One of these projects, she reminded Abad, was the rehabilitation of the Ninoy Aquino International Airport Terminal 1 and some of the country’s lighthouses and seaports.

Abad said Transportation and Communications Secretary Joseph Emilio Abaya withdrew the NAIA project after they found out there were structural problems that needed to be addressed first.

He disclosed that the Department of Public Work and Highways did not have any expert who could certify a performance-based design, “so we procured a consultant who could perform performance-based design.” He also said the terminal also needed to undergo stress test.

“In hindsight, now I see that the DOTC lacked the organization and personnel to push out these problems. It is only now that we have the opportunity to have the resources,” said Abad.

Senator JV Ejercito also questioned Abad on why the Palace did not just submit a supplemental budget to Congress, where they have a majority.

In defending the DAP, Abad again cited the Administrative Code.

But Ejercito said the administration was simply “trying to justify technical malversation.”

He said that’s the intent of the plaw against technical malversation was to tell the people that one cannot juggle funds no matter how good the intention is.

“They should have just respected the Supreme Court.
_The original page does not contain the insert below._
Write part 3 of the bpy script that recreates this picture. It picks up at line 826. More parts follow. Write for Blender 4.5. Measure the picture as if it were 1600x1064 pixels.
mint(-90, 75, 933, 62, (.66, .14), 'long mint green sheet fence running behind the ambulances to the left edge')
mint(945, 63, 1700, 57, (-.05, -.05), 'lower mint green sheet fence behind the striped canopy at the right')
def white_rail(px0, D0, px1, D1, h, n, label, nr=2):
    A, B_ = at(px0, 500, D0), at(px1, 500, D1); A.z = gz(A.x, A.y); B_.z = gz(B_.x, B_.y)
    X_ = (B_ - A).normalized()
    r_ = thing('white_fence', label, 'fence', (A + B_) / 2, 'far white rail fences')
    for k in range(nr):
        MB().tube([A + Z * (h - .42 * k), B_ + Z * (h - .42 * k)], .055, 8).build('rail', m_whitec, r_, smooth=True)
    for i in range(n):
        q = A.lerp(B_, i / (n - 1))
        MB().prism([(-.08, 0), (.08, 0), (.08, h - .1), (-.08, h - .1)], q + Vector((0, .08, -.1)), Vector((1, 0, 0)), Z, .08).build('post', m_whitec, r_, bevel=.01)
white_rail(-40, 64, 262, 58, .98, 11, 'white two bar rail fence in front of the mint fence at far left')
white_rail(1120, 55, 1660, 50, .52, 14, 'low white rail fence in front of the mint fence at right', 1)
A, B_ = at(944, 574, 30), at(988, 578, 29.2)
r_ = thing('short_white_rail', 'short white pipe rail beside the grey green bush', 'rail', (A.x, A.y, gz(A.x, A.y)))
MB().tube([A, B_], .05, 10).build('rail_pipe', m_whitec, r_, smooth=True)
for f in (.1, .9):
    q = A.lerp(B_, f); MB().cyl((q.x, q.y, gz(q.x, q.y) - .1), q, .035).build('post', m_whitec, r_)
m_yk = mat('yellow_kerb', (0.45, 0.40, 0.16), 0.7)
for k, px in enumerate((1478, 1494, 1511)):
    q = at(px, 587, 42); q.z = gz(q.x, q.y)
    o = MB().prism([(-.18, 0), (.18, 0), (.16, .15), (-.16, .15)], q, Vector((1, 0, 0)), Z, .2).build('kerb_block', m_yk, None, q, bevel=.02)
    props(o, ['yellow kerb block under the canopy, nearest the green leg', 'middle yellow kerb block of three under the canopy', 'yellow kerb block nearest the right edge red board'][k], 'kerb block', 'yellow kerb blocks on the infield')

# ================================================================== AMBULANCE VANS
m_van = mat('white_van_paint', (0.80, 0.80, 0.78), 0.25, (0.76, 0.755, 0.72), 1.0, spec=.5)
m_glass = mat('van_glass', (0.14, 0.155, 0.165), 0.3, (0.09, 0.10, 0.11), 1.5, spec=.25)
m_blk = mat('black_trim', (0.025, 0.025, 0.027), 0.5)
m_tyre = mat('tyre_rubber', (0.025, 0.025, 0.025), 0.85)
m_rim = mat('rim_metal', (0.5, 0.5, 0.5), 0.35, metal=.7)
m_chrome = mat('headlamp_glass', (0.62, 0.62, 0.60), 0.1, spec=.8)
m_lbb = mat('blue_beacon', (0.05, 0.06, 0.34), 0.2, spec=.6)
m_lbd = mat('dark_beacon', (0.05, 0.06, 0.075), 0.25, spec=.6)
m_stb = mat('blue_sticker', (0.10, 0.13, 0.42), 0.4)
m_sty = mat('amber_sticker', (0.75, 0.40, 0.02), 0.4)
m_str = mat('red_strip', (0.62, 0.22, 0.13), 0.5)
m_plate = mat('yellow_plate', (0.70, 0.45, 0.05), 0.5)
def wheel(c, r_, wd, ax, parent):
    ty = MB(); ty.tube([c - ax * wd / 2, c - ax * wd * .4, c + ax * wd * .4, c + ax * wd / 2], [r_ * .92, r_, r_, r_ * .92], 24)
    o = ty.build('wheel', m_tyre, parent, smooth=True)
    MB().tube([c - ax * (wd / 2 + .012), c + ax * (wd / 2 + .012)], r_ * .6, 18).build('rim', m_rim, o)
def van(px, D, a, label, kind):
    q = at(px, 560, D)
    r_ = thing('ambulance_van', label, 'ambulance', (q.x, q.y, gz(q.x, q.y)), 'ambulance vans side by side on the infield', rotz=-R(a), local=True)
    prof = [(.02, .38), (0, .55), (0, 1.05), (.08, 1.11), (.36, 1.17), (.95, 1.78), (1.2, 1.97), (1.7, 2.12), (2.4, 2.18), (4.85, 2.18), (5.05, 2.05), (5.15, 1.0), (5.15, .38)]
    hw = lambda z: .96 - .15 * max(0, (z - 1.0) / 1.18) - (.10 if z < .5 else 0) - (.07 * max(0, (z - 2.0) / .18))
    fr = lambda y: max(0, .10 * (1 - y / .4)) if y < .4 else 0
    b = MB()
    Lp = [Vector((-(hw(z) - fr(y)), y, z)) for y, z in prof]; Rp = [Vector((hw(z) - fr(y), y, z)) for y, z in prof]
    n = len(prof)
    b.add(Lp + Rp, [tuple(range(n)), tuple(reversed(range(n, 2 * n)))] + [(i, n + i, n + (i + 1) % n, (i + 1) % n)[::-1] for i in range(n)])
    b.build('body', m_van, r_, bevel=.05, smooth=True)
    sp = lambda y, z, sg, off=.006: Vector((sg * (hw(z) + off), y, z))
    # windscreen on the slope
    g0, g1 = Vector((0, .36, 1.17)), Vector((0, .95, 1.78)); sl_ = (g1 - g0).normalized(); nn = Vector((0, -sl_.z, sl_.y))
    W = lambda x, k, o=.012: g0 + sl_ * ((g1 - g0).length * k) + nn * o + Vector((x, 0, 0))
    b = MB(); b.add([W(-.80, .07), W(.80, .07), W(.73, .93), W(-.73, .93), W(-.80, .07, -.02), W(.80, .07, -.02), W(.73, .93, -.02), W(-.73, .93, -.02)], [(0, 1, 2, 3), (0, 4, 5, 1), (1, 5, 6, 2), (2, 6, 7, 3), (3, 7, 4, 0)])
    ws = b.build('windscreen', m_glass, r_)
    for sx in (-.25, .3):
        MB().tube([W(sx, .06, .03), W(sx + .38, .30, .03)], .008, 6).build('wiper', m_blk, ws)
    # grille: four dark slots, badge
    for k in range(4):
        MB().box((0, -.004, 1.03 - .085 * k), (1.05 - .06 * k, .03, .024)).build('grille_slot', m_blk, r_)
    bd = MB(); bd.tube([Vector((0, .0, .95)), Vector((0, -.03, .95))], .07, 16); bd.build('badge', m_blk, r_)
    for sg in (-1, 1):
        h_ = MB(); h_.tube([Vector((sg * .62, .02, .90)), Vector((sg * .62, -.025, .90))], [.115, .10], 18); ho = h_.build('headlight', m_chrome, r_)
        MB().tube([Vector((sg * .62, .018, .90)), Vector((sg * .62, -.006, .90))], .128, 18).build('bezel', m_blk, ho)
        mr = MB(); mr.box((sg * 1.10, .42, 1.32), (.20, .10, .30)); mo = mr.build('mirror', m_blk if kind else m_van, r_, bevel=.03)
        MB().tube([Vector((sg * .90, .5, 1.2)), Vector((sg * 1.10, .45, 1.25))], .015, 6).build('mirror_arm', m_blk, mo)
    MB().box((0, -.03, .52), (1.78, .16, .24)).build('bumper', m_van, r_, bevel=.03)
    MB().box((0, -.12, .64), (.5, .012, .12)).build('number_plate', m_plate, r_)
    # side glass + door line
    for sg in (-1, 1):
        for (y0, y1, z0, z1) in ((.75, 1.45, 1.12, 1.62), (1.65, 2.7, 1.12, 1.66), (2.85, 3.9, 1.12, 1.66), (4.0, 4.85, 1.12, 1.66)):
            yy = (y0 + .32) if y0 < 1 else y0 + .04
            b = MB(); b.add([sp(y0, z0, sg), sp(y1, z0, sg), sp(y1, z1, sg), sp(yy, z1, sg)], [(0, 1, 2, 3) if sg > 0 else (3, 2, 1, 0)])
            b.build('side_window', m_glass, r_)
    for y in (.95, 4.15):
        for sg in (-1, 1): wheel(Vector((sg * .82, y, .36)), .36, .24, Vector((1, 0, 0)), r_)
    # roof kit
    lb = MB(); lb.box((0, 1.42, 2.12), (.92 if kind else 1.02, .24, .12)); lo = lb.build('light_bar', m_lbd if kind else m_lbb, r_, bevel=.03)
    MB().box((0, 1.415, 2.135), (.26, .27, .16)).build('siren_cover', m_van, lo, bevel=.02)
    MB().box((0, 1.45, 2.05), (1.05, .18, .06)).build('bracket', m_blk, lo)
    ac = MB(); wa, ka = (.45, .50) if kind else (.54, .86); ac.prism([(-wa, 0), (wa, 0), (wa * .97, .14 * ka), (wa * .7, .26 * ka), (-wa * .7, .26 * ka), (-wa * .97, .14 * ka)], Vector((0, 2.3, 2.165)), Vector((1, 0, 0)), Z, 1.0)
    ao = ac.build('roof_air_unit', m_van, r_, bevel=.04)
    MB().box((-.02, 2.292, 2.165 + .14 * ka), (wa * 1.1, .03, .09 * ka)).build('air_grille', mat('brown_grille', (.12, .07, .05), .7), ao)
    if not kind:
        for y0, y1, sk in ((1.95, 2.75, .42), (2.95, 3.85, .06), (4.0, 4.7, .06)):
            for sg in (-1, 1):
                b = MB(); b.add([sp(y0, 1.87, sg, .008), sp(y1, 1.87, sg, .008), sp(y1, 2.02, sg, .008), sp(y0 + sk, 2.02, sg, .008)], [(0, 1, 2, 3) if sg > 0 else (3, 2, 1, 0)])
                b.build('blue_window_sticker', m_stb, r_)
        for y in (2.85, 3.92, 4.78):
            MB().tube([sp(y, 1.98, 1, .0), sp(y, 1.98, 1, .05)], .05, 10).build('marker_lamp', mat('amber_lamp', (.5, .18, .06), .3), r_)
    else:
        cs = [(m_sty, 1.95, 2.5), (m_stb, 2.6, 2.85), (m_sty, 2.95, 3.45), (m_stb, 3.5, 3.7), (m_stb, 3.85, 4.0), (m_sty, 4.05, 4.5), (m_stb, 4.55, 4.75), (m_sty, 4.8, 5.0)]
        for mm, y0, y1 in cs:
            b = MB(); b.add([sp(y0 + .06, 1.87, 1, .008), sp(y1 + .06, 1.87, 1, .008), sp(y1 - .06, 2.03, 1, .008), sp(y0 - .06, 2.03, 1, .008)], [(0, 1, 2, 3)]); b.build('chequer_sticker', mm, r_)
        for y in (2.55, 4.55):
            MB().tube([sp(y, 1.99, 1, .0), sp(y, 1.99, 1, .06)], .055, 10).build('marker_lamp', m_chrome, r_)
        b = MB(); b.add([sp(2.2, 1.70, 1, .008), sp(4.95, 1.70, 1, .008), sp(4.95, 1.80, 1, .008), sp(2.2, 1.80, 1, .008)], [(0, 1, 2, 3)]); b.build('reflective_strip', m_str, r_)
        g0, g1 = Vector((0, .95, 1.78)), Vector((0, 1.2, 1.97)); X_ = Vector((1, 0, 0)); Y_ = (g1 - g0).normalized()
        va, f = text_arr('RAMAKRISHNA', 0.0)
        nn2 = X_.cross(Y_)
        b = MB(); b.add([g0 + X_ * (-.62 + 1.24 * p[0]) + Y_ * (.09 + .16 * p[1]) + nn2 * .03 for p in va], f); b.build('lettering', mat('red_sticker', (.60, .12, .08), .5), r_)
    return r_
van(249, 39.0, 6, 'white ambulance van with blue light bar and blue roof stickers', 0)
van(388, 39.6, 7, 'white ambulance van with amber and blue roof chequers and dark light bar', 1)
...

It could have passed an appropriation measure from Congress but it ignored the co-equal branch of government,” he said.

“As they say, the road to hell is paved with good intentions,” he added.

Administration Senator Ralph Recto raised the possibility of a cut in income taxes if the government has big savings which amounted to P237 billion in a span of three years as testified by Abad.

“With the huge savings, these can also be added to the salaries of teachers,” he added.

He also questioned the DAP allocation of P2.8 billion to pay the Philippine Deposit Insurance Corporation (PDIC) for the debts of the Bureau of Customs to the SGS which had never helped the economy.

He also hit the lack of transparency in the allocation of DAP funds to state-owned companies.

Senator Grace Poe also asked how the Palace determined priority projects under the DAP, and questioned why the PDIC payment was made a priority.

Finance Secretary Cesar Purisima said the government decided to include the settlement of the obligations in the “house cleaning” undertaken by the Aquino administration.

Poe also asked for a list of SARO releases for the DAP-funded projects.

Senator Sergio Osmena III, an administration ally, said the government should have used the Malampaya fund to pay for electrication and other energy projects instead of using the DAP.

Trillanes, however, defended the DAP and urged the Palace to make its communications group do “double time to explain this is constitutional.”

In his testimony, Abad said the Court ruling on the DAP could reverse the country’s economic growth.